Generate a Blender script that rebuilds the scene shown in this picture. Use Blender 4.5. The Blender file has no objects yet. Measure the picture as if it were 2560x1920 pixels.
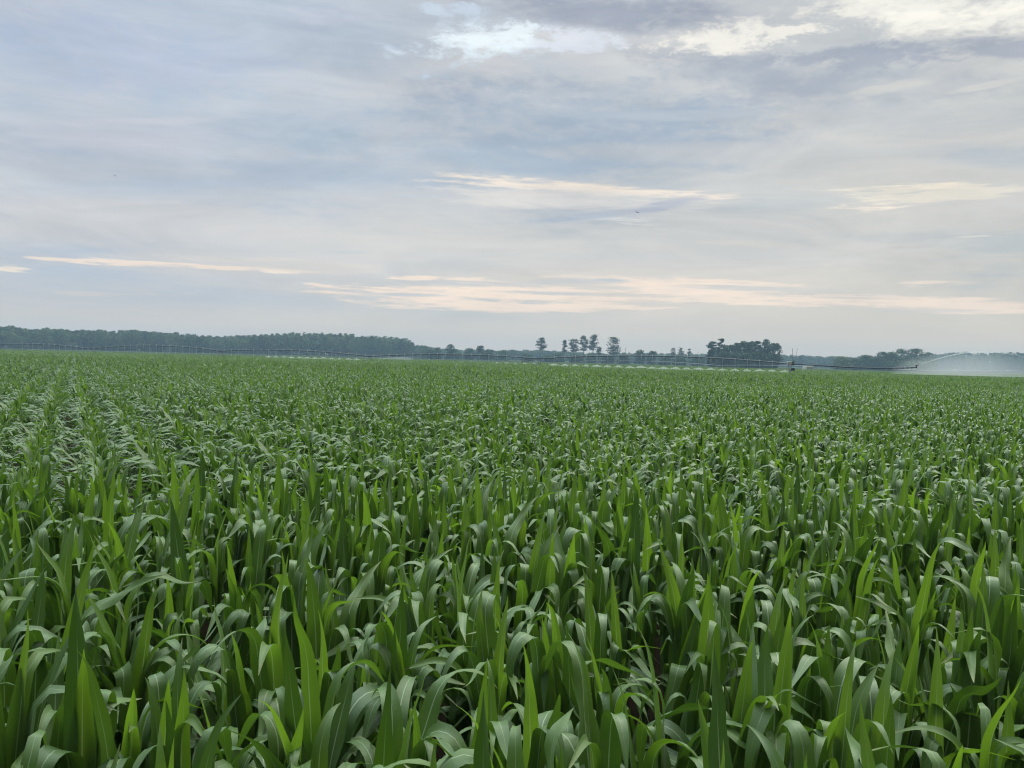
import bpy, bmesh, math, random
import numpy as np
from mathutils import Matrix, Vector

SC = bpy.context.scene
COL = SC.collection
R = math.radians

# ------------------------------------------------------------------ camera
CAM_H = 2.5
F_PX = 2070.0                       # focal length in pixels of the 2560 px wide photograph
ROLL = math.atan(0.0249)
PITCH = math.atan(66.0 / F_PX)
cam_d = bpy.data.cameras.new("camera")
cam_d.sensor_width = 36.0
cam_d.lens = F_PX / 2560.0 * 36.0
cam_d.clip_start = 0.05
cam_d.clip_end = 8000.0
cam = bpy.data.objects.new("camera", cam_d)
COL.objects.link(cam)
ROT = Matrix.Rotation(R(90) - PITCH, 3, 'X') @ Matrix.Rotation(ROLL, 3, 'Z')
cam.matrix_world = Matrix.Translation((0, 0, CAM_H)) @ ROT.to_4x4()
SC.camera = cam


def hor(px):
    return 894.0 + 0.0249 * (px - 1280.0)


def ray(px, py):
    return ROT @ Vector(((px - 1280.0) / F_PX, -(py - 960.0) / F_PX, -1.0))


def at(px, py, Y):
    """world point seen at a photograph pixel, at the distance Y in front of the camera"""
    d = ray(px, py)
    k = Y / d.y
    return Vector((d.x * k, Y, CAM_H + d.z * k))


def gx(px, Y):
    return at(px, hor(px), Y).x


def hz(px, py, Y):
    return at(px, py, Y).z


# ------------------------------------------------------------------ small helpers
def lin(r, g, b):
    def f(c):
        c /= 255.0
        return c / 12.92 if c <= 0.04045 else ((c + 0.055) / 1.055) ** 2.4
    return (f(r), f(g), f(b), 1.0)


def smooth(x):
    x = np.clip(x, 0, 1)
    return x * x * (3 - 2 * x)


def set_mesh(me, v, quads=None, tris=None, attrs=None, shade=True):
    v = np.asarray(v, dtype=np.float32)
    q = np.zeros((0, 4), np.int32) if quads is None else np.asarray(quads, np.int32)
    t = np.zeros((0, 3), np.int32) if tris is None else np.asarray(tris, np.int32)
    me.vertices.add(len(v))
    me.vertices.foreach_set("co", v.ravel())
    nl = q.size + t.size
    me.loops.add(nl)
    me.loops.foreach_set("vertex_index", np.concatenate([q.ravel(), t.ravel()]).astype(np.int32))
    me.polygons.add(len(q) + len(t))
    starts = np.concatenate([np.arange(len(q)) * 4, q.size + np.arange(len(t)) * 3]).astype(np.int32)
    me.polygons.foreach_set("loop_start", starts)
    me.update(calc_edges=True)
    for n, a in (attrs or {}).items():
        at_ = me.attributes.new(n, 'FLOAT', 'POINT')
        at_.data.foreach_set("value", np.asarray(a, np.float32).ravel())
    if shade:
        me.shade_smooth()
    return me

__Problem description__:
Give again, exactly, the lines from the start of the data through the one holding "return at(px, py, Y).z"; omit the pictures.

__The reply__:
Generate a Blender script that rebuilds the scene shown in this picture. Use Blender 4.5. The Blender file has no objects yet. Measure the picture as if it were 2560x1920 pixels.
import bpy, bmesh, math, random
import numpy as np
from mathutils import Matrix, Vector

SC = bpy.context.scene
COL = SC.collection
R = math.radians

# ------------------------------------------------------------------ camera
CAM_H = 2.5
F_PX = 2070.0                       # focal length in pixels of the 2560 px wide photograph
ROLL = math.atan(0.0249)
PITCH = math.atan(66.0 / F_PX)
cam_d = bpy.data.cameras.new("camera")
cam_d.sensor_width = 36.0
cam_d.lens = F_PX / 2560.0 * 36.0
cam_d.clip_start = 0.05
cam_d.clip_end = 8000.0
cam = bpy.data.objects.new("camera", cam_d)
COL.objects.link(cam)
ROT = Matrix.Rotation(R(90) - PITCH, 3, 'X') @ Matrix.Rotation(ROLL, 3, 'Z')
cam.matrix_world = Matrix.Translation((0, 0, CAM_H)) @ ROT.to_4x4()
SC.camera = cam


def hor(px):
    return 894.0 + 0.0249 * (px - 1280.0)


def ray(px, py):
    return ROT @ Vector(((px - 1280.0) / F_PX, -(py - 960.0) / F_PX, -1.0))


def at(px, py, Y):
    """world point seen at a photograph pixel, at the distance Y in front of the camera"""
    d = ray(px, py)
    k = Y / d.y
    return Vector((d.x * k, Y, CAM_H + d.z * k))


def gx(px, Y):
    return at(px, hor(px), Y).x


def hz(px, py, Y):
    return at(px, py, Y).z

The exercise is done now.